China IC exports nearly double in H1 2026, driven by global AI boom
Synopsis
Key Takeaways
China's integrated circuit exports nearly doubled in the first half of 2026, with customs data revealing a 96 per cent year-on-year surge as global appetite for AI-grade computing hardware reshapes the country's export profile. The figures mark one of the sharpest half-year jumps in the country's semiconductor trade history and signal how artificial intelligence infrastructure spending is rippling through global supply chains.
The numbers: a record-setting half-year
According to data released by the General Administration of Customs on Tuesday, 14 July 2026, China exported 179.44 billion integrated circuits valued at US$177.28 billion in the January–June 2026 period — up more than 96 per cent compared with the same period a year earlier. Exports of automatic data processing machines and parts — a category covering computers, servers, memory, and other computing components — rose 41.3 per cent to US$138.08 billion over the same stretch.
Why it matters
The IC export surge emerged as one of the primary engines behind China's broader double-digit export growth in H1 2026, alongside robust overseas demand for industrial robots and other high-technology products. The data underscores a deliberate pivot toward technology-led export growth even as the global trade environment grows more complex. 'The export growth was fundamentally driven by precisely matching 'Made in China' [products] with diverse global demand,' Wang Jun, a vice-minister of customs, told a news briefing on Tuesday.

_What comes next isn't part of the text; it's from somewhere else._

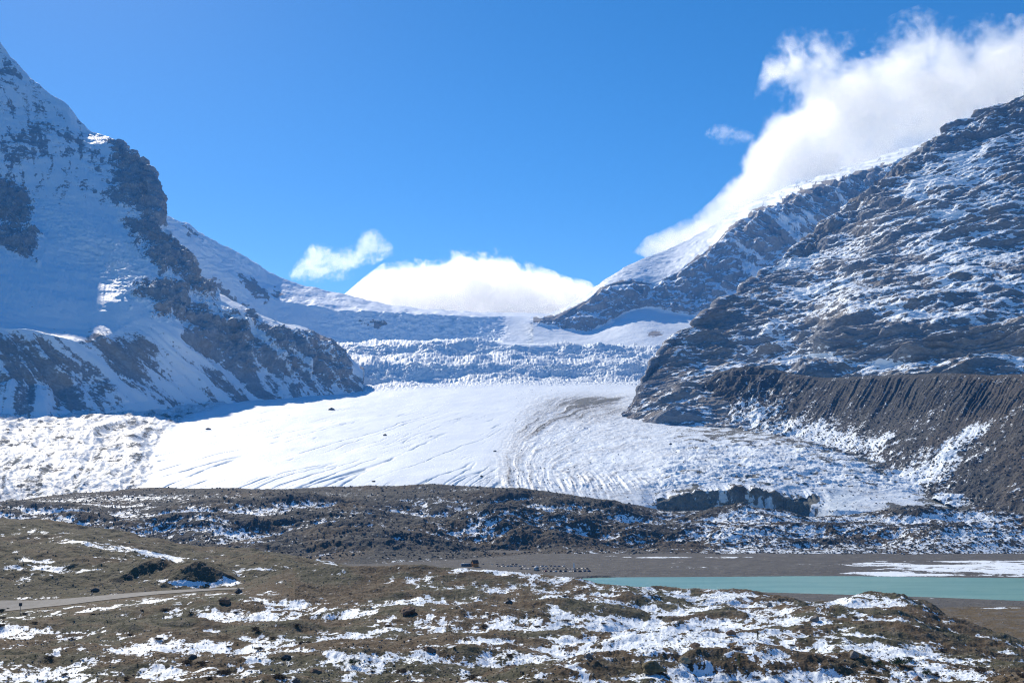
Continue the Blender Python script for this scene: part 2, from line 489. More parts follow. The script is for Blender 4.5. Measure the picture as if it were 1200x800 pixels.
# ---- middle moraine
def build_moraine():
    m2 = [(-350, 618, 1180), (0, 606, 1220), (100, 606, 1230), (200, 612, 1220), (300, 612, 1220), (450, 612, 1220), (600, 612, 1220), (700, 618, 1200), (800, 622, 1190), (1000, 626, 1180), (1200, 630, 1160), (1550, 640, 1130)]
    m3 = [(-350, 590, 1500), (0, 590, 1480), (50, 582, 1500), (110, 577, 1500), (160, 574, 1500), (300, 571.5, 1500), (430, 568, 1500), (520, 567, 1490), (560, 568, 1480), (620, 574, 1450), (680, 585, 1420), (740, 593, 1400), (800, 597, 1385), (880, 599, 1375), (960, 601, 1365), (1040, 600, 1360), (1100, 603, 1345), (1200, 612, 1310), (1550, 630, 1250)]
    m1 = [(-350, 655, 1000), (440, 655, 990), (540, 653, 1020), (620, 650.6, 1062), (1550, 650.6, 1062)]
    V = loft([('w', 920, -7), m1, m2, m3, ('back', 50, -14), ('back', 90, -22)], -350, 1550, dens=1.5, smooth=8)
    x, y = V[..., 0], V[..., 1]
    px, py = PIX(V)
    y0 = np.interp(px, [450, 620], [985, 1062])
    w = sstep(y0, y0 + 70, y)
    top = 1 - .78 * sstep(1290, 1420, y)
    dz = (21 * fbm2(x / 200, y / 120, 2, 81) + 3.6 * (ridge2(x / 80, y / 60, 4, 85) - .35)) * w * top
    dz += .95 * (ridge2(x / 15, y / 13, 4, 91, .62) - .3) * w * (.5 + .5 * top)
    # two steep-backed knolls that stay in shade, at the left
    for hx, hy, hY, wx, wy, hz in [(150, 604, 1240, 62, 26, 13), (215, 600, 1270, 44, 24, 11), (95, 608, 1200, 50, 24, 12), (560, 585, 1380, 130, 40, 9), (560, 622, 1190, 60, 26, 17), (440, 600, 1280, 70, 34, 12), (350, 617, 1200, 60, 20, 10), (700, 610, 1260, 70, 30, 10), (1110, 632, 1130, 60, 14, 10), (850, 610, 1280, 60, 30, 8)]:
        c = P(hx, hy, hY)
        r = ((x - c[0]) / wx) ** 2 + ((y - c[1]) / wy) ** 2
        dz += hz * np.exp(-r * (1 + .35 * n2(x / 40, y / 40, 95))) * w
    V[..., 2] += dz
    px, py = PIX(V)
    N = normals(V)
    low = blur(V[..., 2], 10) - V[..., 2]
    sn = .19 + .17 * np.clip(low, -2.5, 2.5) + .24 * fbm2(x / 70, y / 60, 4, 97) + .25 * (blur(N[..., 0], 8))
    sn += .36 * sstep(660, 900, px) + .10 * sstep(250, 0, px)
    sn += blobs(px, py, [(160, 605, 40, 9, 10, .4), (230, 600, 30, 12, 25, .3), (60, 600, 50, 12, 0, .3), (290, 632, 40, 9, 5, .35), (590, 632, 60, 8, 8, .25), (560, 600, 60, 8, 5, .25), (470, 645, 140, 10, 0, -.5), (640, 640, 80, 8, 0, -.15), (820, 640, 60, 6, 0, -.35), (400, 630, 90, 12, 0, -.3), (1010, 628, 60, 8, 0, -.2), (350, 575, 200, 4, 0, -.3)])
    tint = .35 + .4 * fbm2(x / 90, y / 70, 3, 99) + blobs(px, py, [(720, 632, 70, 10, 0, .7), (520, 618, 25, 8, 0, .7), (830, 640, 60, 8, 0, .5), (1090, 625, 50, 8, 0, .3)])
    m = lambda: terrain_mat('rubble moraine', [(.074, .076, .072), (.098, .080, .060), (.13, .126, .115)], 1.25, n_amp=1.15, width=.05, coarse=5, fine=1.5, var=.75, bump=0.6)
    return ('moraine', V, m, attrs(V, snow=sn, tint=tint), 'dark hummocky rubble moraine ridge between the flats and the glacier')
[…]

Domestic chip push meets Nvidia exception
Beijing has actively promoted domestically designed chips as part of a broader semiconductor self-reliance strategy. At the same time, authorities recently approved the sale of Nvidia's H200 graphics processing units — a high-demand option for training AI models — to a select group of Chinese technology companies, according to reports. The dual-track approach highlights the tension between self-sufficiency goals and the near-term computational demands of the country's fast-growing AI sector.
The competitive backdrop
Emerging AI technology and its applications have become one of the biggest drivers of global tech trade, with demand for servers, memory, and computing components surging across data centres worldwide. China's ability to capture a growing share of that demand — even amid export-control pressures from Western governments — points to the depth and scale of its semiconductor manufacturing base. Industrial robots and other advanced hardware have amplified the trend, broadening the technology export basket beyond chips alone.
What's next
Analysts will be watching whether the second half of 2026 sustains the pace, particularly as global data-centre build-outs continue and AI model training cycles intensify. The trajectory of Nvidia H200 approvals for Chinese buyers and any new export-control measures from trading partners will be the most consequential variables to monitor in the months ahead.